Step 7: If your item introduces new stats into the game, wait for them to program them.

Step 8: Decide what your item will be named and how it will look while they QA and playtest with the item on private realms (and/or alpha?). You can also come up with the flavor text if you want to.

Step 9: If any changes were made to your item during their testing, the new numbers are sent back to the designer for finalization to determine if you still want to release the item in its new state.

Step 10: If both parties are happy with the item and the art is finalized, it will be released soon in an upcoming patch.

Note: GGG will say no to an item that is too overpowered, they will say no to an item without a strong theme, and they will say no sometimes when you tell them you think an item is too powerful. Rory told me no multiple times to different ideas I had, this includes multiple downsides I pitched for my belt--Cannot regenerate mana, Cannot deal damage with spells, etc. There is no hand holding like people think (and complain about with zero knowledge of the facts). You have no idea where GGG is taking their game, and what changes they have in mind to tweak balance in upcoming patches. I'm sure many of you would have them waste their precious man-hours to type out every change on the forums begging to hear what you have to say about them, but that isn't how it works. There is already work being done on Act 4 and we don't even have Act 3x yet. Just relax and enjoy the damn game and let them do what they want with it.
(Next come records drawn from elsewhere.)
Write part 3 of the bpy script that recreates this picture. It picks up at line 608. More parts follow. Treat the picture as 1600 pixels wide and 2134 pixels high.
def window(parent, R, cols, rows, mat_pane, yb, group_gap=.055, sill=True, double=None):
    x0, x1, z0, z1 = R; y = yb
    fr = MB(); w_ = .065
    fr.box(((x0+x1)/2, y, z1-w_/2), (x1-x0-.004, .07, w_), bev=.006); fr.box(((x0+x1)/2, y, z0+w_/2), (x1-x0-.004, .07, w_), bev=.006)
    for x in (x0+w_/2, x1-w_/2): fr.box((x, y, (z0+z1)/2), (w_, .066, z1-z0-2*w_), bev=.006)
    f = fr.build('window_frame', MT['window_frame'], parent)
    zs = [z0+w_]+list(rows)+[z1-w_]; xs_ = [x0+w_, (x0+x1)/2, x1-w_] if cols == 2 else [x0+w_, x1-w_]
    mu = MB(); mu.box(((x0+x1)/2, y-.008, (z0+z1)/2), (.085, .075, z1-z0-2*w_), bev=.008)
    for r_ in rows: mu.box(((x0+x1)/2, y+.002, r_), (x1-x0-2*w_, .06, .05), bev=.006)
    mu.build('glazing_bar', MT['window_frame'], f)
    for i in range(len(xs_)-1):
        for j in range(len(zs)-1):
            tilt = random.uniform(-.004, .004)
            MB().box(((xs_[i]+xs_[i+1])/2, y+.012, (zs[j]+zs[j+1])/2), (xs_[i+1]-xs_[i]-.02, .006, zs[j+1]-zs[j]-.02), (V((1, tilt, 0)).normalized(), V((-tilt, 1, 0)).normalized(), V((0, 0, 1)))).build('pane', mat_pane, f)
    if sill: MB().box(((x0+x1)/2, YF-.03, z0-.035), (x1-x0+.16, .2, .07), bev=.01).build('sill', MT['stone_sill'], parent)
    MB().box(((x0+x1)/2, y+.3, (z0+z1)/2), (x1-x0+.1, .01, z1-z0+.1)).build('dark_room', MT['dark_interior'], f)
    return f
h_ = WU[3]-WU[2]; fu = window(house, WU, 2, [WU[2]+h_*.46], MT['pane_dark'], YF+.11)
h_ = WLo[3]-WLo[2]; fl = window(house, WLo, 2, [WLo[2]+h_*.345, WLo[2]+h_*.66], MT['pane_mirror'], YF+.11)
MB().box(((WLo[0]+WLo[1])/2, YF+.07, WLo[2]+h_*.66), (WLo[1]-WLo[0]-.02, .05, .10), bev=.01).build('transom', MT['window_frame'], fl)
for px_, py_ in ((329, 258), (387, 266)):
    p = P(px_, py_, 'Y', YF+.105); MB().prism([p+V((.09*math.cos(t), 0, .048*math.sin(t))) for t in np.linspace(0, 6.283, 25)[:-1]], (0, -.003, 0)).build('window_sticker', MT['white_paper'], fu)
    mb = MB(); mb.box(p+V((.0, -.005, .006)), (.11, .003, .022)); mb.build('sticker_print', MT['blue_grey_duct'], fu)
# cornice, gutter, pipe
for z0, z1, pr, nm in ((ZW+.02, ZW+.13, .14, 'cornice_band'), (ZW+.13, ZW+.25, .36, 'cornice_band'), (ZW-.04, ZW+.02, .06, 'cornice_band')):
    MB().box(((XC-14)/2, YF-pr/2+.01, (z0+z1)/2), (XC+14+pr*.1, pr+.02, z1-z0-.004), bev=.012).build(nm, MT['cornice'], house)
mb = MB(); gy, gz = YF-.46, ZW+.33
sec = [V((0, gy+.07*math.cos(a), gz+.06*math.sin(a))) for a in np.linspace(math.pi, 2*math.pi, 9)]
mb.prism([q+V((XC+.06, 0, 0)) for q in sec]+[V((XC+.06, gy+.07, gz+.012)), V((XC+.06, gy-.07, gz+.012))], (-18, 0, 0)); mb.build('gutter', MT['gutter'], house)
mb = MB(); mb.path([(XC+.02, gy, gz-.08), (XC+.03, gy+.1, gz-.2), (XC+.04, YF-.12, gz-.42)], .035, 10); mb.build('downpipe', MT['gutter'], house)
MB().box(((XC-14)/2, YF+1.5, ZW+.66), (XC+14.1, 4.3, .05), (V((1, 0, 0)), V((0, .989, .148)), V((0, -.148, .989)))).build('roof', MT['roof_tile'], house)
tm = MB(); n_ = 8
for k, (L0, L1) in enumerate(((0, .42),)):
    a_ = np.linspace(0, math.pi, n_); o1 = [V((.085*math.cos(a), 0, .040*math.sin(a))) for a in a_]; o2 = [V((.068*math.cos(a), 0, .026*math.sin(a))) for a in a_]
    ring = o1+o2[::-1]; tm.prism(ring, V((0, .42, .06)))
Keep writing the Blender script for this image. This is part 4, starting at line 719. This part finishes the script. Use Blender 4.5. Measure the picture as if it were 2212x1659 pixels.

I know many of you guys complain when a decent unique comes out without a glaring downside (since many of you don't realize that lacking stats and item rarity are downsides) that makes the item unusable. Many of these same people will surely and gladly use every item they complain about, and are certainly super excited when they find one as it is one of the guaranteed ways to increase your in game wealth.

I hope I have cleared up a few things when it comes to GGG's stance on holding the hands of those who support them the most.